On August 18, 2011, the US Court of Appeals for the 7th Circuit issued an opinion in Kough v. Teamsters' Local 301 Pension Plan, holding that a plan's letter denying disability benefits to an employee failed to substantially comply with the notice requirements of ERISA and its regulations. The Seventh Circuit reversed the district court's decision and remanded to the district court to reconsider attorney fees, with instructions to remand the disability benefits decision to the plan administrator.
Key Litigated Issues
On August 18, 2011, the US Court of Appeals for the 7th Circuit issued an opinion in Kough v. Teamsters' Local 301 Pension Plan, reversing the district court's holding that the plaintiff was not entitled to benefits under an ERISA plan. The key issue in the case was whether the plan's letter denying benefits was in compliance with the notice requirements of ERISA and the DOL claims regulations. The order also addressed the procedural remedy for a reversal of a district court's denial of benefits and the proper test for an award of attorneys' fees in an ERISA action.
Background
The plaintiff, Kough, was a union employee who requested disability benefits under his union ERISA plan following a heart attack suffered in 2005. In response, the plan issued a brief letter notifying Kough that his request had been denied because he had become permanently disabled in 1998 while working for a different employer. The district court granted summary judgment for the defendant, finding that the notice was in substantial compliance with ERISA. The court also denied Kough attorneys' fees on the ground that he was not the prevailing party.
Outcome
The 7th Circuit reversed the district court's ruling, finding that the denial notice was procedurally inadequate and not in substantial compliance with the ERISA notice requirements. Specifically, the court held that the notice was inadequate for failing to:
Provide a description of any additional material required and why that material is necessary.
Provide all of the specific reasons for the adverse determination.
Reference the specific plan provision on which it was based.
Provide a statement of the claimant’s right to bring a civil action.
Provide a reference to the criteria relied on in making the adverse decision.
Most problematic for the court was that the notice did not state that the plan required additional evidence from the Social Security Administration that Kough's disability from 2005 forward was related to his 2005 heart attack, which was information only requested during the course of litigation. Although it acknowledged that Kough's claim may have seemed futile to the plan, the court stated that apparent futility does not relieve a plan of its obligation to comply substantially with the requirements of ERISA.
However, the court stopped short of awarding benefits to Kough. Observing that it was not clear from the record that Kough was entitled to benefits, the court held the proper remedy for the procedural violation at issue was to remand to the plan administrator for a de novo determination of whether Kough qualifies for disability benefits.
The court also reversed the district court's decision to not award attorneys' fees to Kough in light of the Supreme Court's decision in Hardt v. Reliance Standard Life Insurance Company, 130 S. Ct. 2149 (2010).

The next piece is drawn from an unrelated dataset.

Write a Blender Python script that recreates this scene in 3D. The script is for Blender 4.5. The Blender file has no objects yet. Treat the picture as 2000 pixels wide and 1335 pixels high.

The court noted that Hardt overruled the "prevailing party" test applied by the district court and replaced it with a discretionary power to award costs and fees to a party that has achieved "some degree of success on the merits." Given the court's finding of the plan's failure to comply with ERISA requirements and Kough's success in obtaining several months of benefits from the plan during an earlier stage of the litigation, the court remanded the case to the district court for a determination of whether attorneys' fees were due to Kough.
Practical Implications
Plan administrators must ensure that denial notices comply with the requirements of ERISA and the DOL claims regulations. The 7th Circuit's decision indicates that the futility of a claim will not relieve a plan of this obligation.